Stated exercise:
Leave out the pictures, and write out exactly the lines from the beginning of the material to the line holding "mb.build('cap_band', M['band'], cap)", that line included, and nothing else.

Source material:
________________

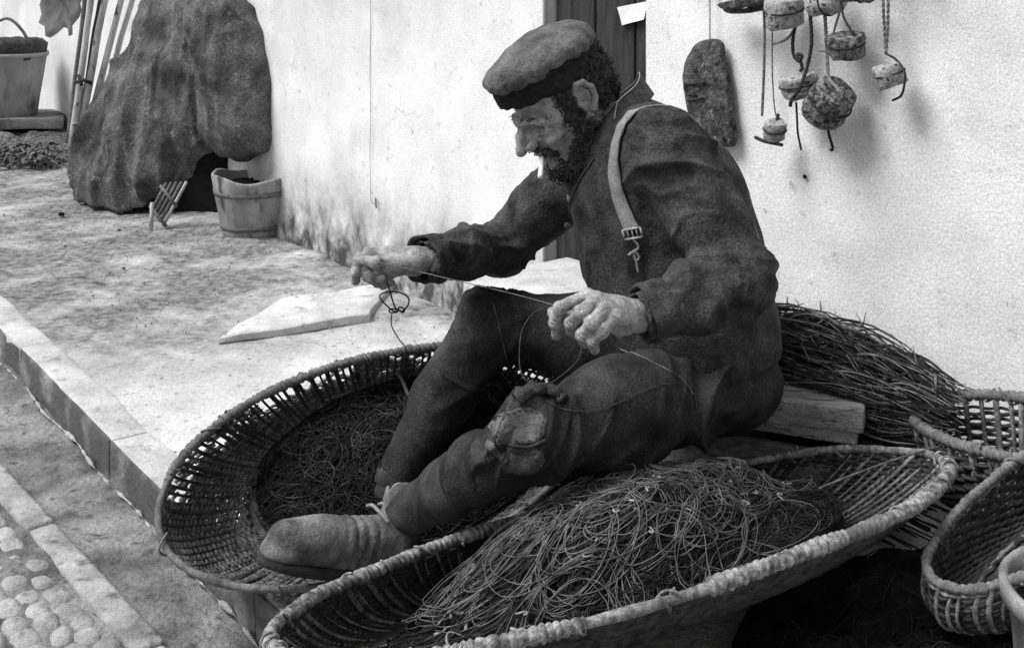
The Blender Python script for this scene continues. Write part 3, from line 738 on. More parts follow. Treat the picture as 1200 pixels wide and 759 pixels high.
cap = linkq('cap', V, Fc, M['cap'], man)
mb = MB()
ring = [CO+(CF*(.006+math.cos(a)*.110)+HL*math.sin(a)*.087) for a in np.linspace(0, 2*PI, 72, endpoint=False)]
prof = [(-.020, 1.0), (-.021, 1.035), (-.010, 1.055), (.008, 1.065), (.022, 1.05), (.026, 1.0)]
VV = []
for (hh, k) in prof:
    for j, q in enumerate(ring): VV.append(CO+(q-CO)*k+CU*(hh+.002*math.sin(j*1.7)+.0015*math.sin(j*.6))+(q-CO)*.01*math.sin(j*.9))
NR = len(ring); mb.add(VV, [[i*NR+j, i*NR+(j+1) % NR, (i+1)*NR+(j+1) % NR, (i+1)*NR+j] for i in range(len(prof)-1) for j in range(NR)])
mb.tube([CO+(q-CO)*1.075+CU*.0235 for q in ring], .0032, 6, closed=True)
mb.build('cap_band', M['band'], cap)

# ---- jacket
def seg_par(V, a, b):
    ba = b-a; t = np.clip(((V-a)@ba)/(ba@ba), 0, 1); q = V-a-t[:, None]*ba; return t, np.linalg.norm(q, axis=1), t*np.linalg.norm(ba), q
def folds(V, n, a, b, lam, amp, rmax, seed, slant=.0, wt=None):
    t, d, L, q = seg_par(V, a, b); ax = unit(b-a); x, y = frame(ax); ang = np.arctan2(q@y, q@x)
    wgt = np.clip(1-(d-rmax)/.03, 0, 1)*np.clip(.65+1.2*sn(V, 8, seed+1, 2), .15, 1)
    if wt is not None: wgt = wgt*wt(t)
    q2 = q+ax*(L*(1+0*L))[:, None]; qn = (V-a)@np.array([ax, x, y]).T; w_ = np.stack([qn[:, 0]+slant*np.sin(ang+seed)*1.2, qn[:, 1]*.42, qn[:, 2]*.42], 1)
    k_ = 2.1/lam
    r1 = np.clip(1-np.abs(sn(w_, k_*.5, seed, 2))*2.6, 0, 1)**1.6; r2 = np.clip(1-np.abs(sn(w_, k_*.95, seed+7, 2))*2.4, 0, 1)**1.6
    return n*((r1-.35)*amp+(r2-.3)*amp*.45)[:, None]*wgt[:, None]
s = SDF((-.30, 1.80, .22), (.66, 2.66, .98), .0042)
s.ell(CH+[0, 0, .01], (.172, .195, .14), (TF, TL, TU), .05)
s.ell([.325, 2.33, .575], (.182, .195, .16), (TF, TL, TU), .06)
s.ell([.352, 2.33, .46], (.168, .195, .13), (TF, TL, TU), .06)
s.ell([.375, 2.335, .385], (.14, .19, .10), (TF, TL, TU), .06)
s.ell(NB+[.03, 0, -.02], (.095, .11, .06), (TF, TL, TU), .05)
s.chain([(fS, .075), (NB+[.04, .0, -.05], .095), (nS+[.0, 0, -.004], .083)], .05)
s.chain([(nS, .083), (nS*.45+nE*.55+[.004, 0, 0], .075), (nE, .069)], .025)
s.chain([(nE, .069), ((nE+nWr)/2+[0, 0, -.004], .060), (nWr+(nE-nWr)*.10, .044)], .02)
s.chain([(fS, .075), ((fS+fE)/2, .066), (fE, .062)], .025)
s.chain([(fE, .062), ((fE+fWr)/2, .055), (fWr+(fE-fWr)*.10, .040)], .02)
# hollow the cuffs and the neck
for wr, el, r_ in ((nWr, nE, .034), (fWr, fE, .032)):
    d = unit(wr-el); s.cone(wr-d*.055, wr+d*.10, r_, r_+.004, .006, 's')
s.plane(np.array([.3, 2.3, .335]), [0.25, 0, -1], .02)
s.cone(hp(-.02, 0, -.05), hp(.0, 0, .06), .068, .068, .01, 's')
V, Fc = s.mesh(); n = vnormals(V, Fc)
D = np.zeros_like(V)
D += folds(V, n, nS, nE, .044, .015, .085, 61, .03)
D += folds(V, n, nE, nWr, .036, .012, .075, 63, .02)
D += folds(V, n, fS, fE, .036, .013, .08, 65, .02)
D += folds(V, n, fE, fWr, .034, .012, .07, 67, .02)
# drapery of the trunk: folds running down from the shoulders to the lap
b_ = (V-CH)@TL; a_ = (V-CH)@TU
tr = np.clip(1-np.minimum.reduce([seg_par(V, nS, nE)[1], seg_par(V, nE, nWr)[1]+.03])/-.0001, 0, 1)
ph = PI*(b_*1.0+.35*a_*np.sign(b_))/.052+2.5*sn(V, 7, 71, 2)
wgt = np.clip((.70-V[:, 2])/.15, .15, 1)*np.clip(seg_par(V, nS, nE)[1]/.075-.95, 0, 1)*np.clip(.4+sn(V, 6, 72, 2)*1.3, 0, 1)
D += n*((1-np.abs(np.sin(ph))-.36)*.014*wgt)[:, None]
D += n*(sn(V, 17, 73, 3)*.004)[:, None]+n*(sn(V, 70, 74, 2)*.0012)[:, None]
V = V+D
jacket = linkq('jacket', V, Fc, M['jacket'], man)
jbv = BVHTree.FromPolygons([Vector(v) for v in V], Fc.tolist())
# turned back cuffs
def cuff(wr, el, r_, sd):
    d = unit(wr-el); x, y = frame(d); mb = MB(); R = 40
    prof = [(-.050, r_*1.04), (-.048, r_*1.16), (-.030, r_*1.19), (-.012, r_*1.22), (.000, r_*1.26), (.003, r_*1.18), (-.004, r_*1.06), (-.03, r_*.96)]
    VV = []
    for (hh, rr) in prof:
        for j in range(R):
            a = 2*PI*j/R; k = 1+.07*math.sin(a*3+sd)+.04*math.sin(a*7+sd*2+hh*60)
            VV.append(wr-d*.012+d*(hh+.004*math.sin(a*2+sd))+(x*math.cos(a)+y*math.sin(a))*rr*k)
    mb.add(VV, [[i*R+j, i*R+(j+1) % R, (i+1)*R+(j+1) % R, (i+1)*R+j] for i in range(len(prof)-1) for j in range(R)])
    return mb.build('cuff', M['jacket'], jacket)
cuff(nWr, nE, .041, 1.0); cuff(fWr, fE, .038, 2.2)

# standing collar: open band round the neck, higher at the nape
def collar():
    ax = unit(hp(-.03, 0, -.02)-NB); c = NB+np.array([.012, 0, .010]); x = unit(HF-ax*(HF@ax)); y = np.cross(ax, x)
    def f(sd):
        def g(a, b):
            an = math.radians(38+284*a); rr = .076+.004*math.sin(an*3)+.014*b; h_ = .046*b-.006+.004*math.sin(an*5)*b
            drop = .040*max(0, math.cos(an)); p = c+(x*math.cos(an)*rr*1.08+y*math.sin(an)*rr*.95)
            return p+ax*(h_-drop)+(x*math.cos(an)+y*math.sin(an))*(sd*.0022*(1-.6*b))
        return g
    mb = MB(); mb.grid(f(1), 48, 8); g2 = f(-1); mb.grid(lambda a, b: g2(1-a, b), 48, 8)
    o = mb.build('collar', M['collar'], jacket)
    mb = MB(); g1 = f(1.0); mb.tube([g1(t, 1.0) for t in np.linspace(0, 1, 60)], .0014, 6); mb.build('collar_edge', M['strap'], jacket)
collar()

def on_surface(px, py, off, bv):
    o = Vector((0, 0, H)); d = Vector(P(px, py, 1.0))-o; d.normalize(); hit = bv.ray_cast(o, d)
    if hit[0] is None: return None, None
    nn = hit[1] if hit[1].dot(d) < 0 else -hit[1]
    return np.array(hit[0]+nn*off), np.array(nn)
def ribbon(path, width, bv, off=.006, th=.003, nn=12, extra=None):
    sp = spline(np.array([(a, b, 0) for a, b in path]), nn); pts, nrm = [], []
    for q in sp:
        p, n_ = on_surface(q[0], q[1], off, bv)
        if p is not None: pts.append(p); nrm.append(n_)
    if extra is not None: pts += extra[0]; nrm += extra[1]
    pts = np.array(pts); nrm = np.array(nrm)
    for _ in range(3):
        pts[1:-1] = (pts[:-2]+2*pts[1:-1]+pts[2:])/4; nrm[1:-1] = (nrm[:-2]+2*nrm[1:-1]+nrm[2:])/4
    t = np.gradient(pts, axis=0); mb = MB(); VV = []
    for i in range(len(pts)):
        sd = unit(np.cross(t[i], nrm[i])); u_ = unit(np.cross(sd, t[i]))
        for (a, b) in ((-.5, 0), (-.48, 1), (0, 1.25), (.48, 1), (.5, 0), (0, -.3)): VV.append(pts[i]+sd*width*a+u_*th*b*(1 if u_@nrm[i] > 0 else -1))
    m_ = 6; mb.add(VV, [[i*m_+k, i*m_+(k+1) % m_, (i+1)*m_+(k+1) % m_, (i+1)*m_+k] for i in range(len(pts)-1) for k in range(m_)]+[list(range(m_)), [(len(pts)-1)*m_+k for k in range(m_)]])
    return mb, pts, nrm
# brace over the near shoulder, its buckle and the knotted cord that hangs from it
path = [(742, 267), (737, 258), (727, 230), (722, 200), (725, 168), (733, 146), (742, 135)]
p0, _ = on_surface(742, 135, .005, jbv); ex = [[], []]
for t in np.linspace(.02, .46, 24):
    q = p0+np.array([.9, .12, 0])*t*.8+np.array([0, 0, .10*t/.1*(1 if t < .1 else 1)*.35-1.3*max(0, t-.08)])
    hit = jbv.find_nearest(Vector(q)); nn_ = np.array(hit[1]); nn_ = nn_ if nn_@(np.array(hit[0])-CH) > 0 else -nn_
    ex[0].append(np.array(hit[0])+nn_*.005); ex[1].append(nn_)
mb, sp_, sn_ = ribbon(path, .029, jbv, .005, extra=ex)
strap = mb.build('shoulder_strap', M['strap'], jacket)
e, en = on_surface(743, 272, .009, jbv); e2, _ = on_surface(748, 290, .010, jbv)
dn = unit(e2-e); sd = unit(np.cross(dn, en)); mb = MB()
for k in (-1, 1):
    mb.tube([e-sd*.018+dn*.009*k, e+sd*.018+dn*.009*k], .0024, 6); mb.tube([e+sd*.018*k-dn*.009, e+sd*.018*k+dn*.009], .0024, 6)
for k in (-.5, 0, .5): mb.tube([e+sd*.018*k-dn*.009, e+sd*.018*k+dn*.009], .0016, 5)
mb.build('buckle', M['metal'], strap)
q = [on_surface(x, y, .008, jbv)[0] for x, y in ((743, 278), (750, 288), (741, 294), (738, 297), (746, 293), (751, 300), (746, 303), (744, 296), (747, 306), (749, 318))]
mb = MB(); mb.tube(spline(q, 8), .0026, 6); mb.build('tie_cord', M['strap'], strap)
# placket seam, buttons, hem toggle
mb, *_ = ribbon([(697, 185), (678, 215), (668, 245), (670, 275), (677, 300)], .004, jbv, .002, .0015); mb.build('seam', M['collar'], jacket)
for (x, y) in ((668, 232), (664, 262), (672, 291)):
    p, n_ = on_surface(x, y, .003, jbv)
    if p is None: continue
    mb = MB(); mb.lathe(p, n_, [(-.003, .001), (-.003, .0065), (.002, .0072), (.003, .005), (.002, .001)], 14); mb.build('button', M['metal'], jacket)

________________

Exercise solution:
The Blender Python script for this scene continues. Write part 3, from line 738 on. More parts follow. Treat the picture as 1200 pixels wide and 759 pixels high.
cap = linkq('cap', V, Fc, M['cap'], man)
mb = MB()
ring = [CO+(CF*(.006+math.cos(a)*.110)+HL*math.sin(a)*.087) for a in np.linspace(0, 2*PI, 72, endpoint=False)]
prof = [(-.020, 1.0), (-.021, 1.035), (-.010, 1.055), (.008, 1.065), (.022, 1.05), (.026, 1.0)]
VV = []
for (hh, k) in prof:
    for j, q in enumerate(ring): VV.append(CO+(q-CO)*k+CU*(hh+.002*math.sin(j*1.7)+.0015*math.sin(j*.6))+(q-CO)*.01*math.sin(j*.9))
NR = len(ring); mb.add(VV, [[i*NR+j, i*NR+(j+1) % NR, (i+1)*NR+(j+1) % NR, (i+1)*NR+j] for i in range(len(prof)-1) for j in range(NR)])
mb.tube([CO+(q-CO)*1.075+CU*.0235 for q in ring], .0032, 6, closed=True)
mb.build('cap_band', M['band'], cap)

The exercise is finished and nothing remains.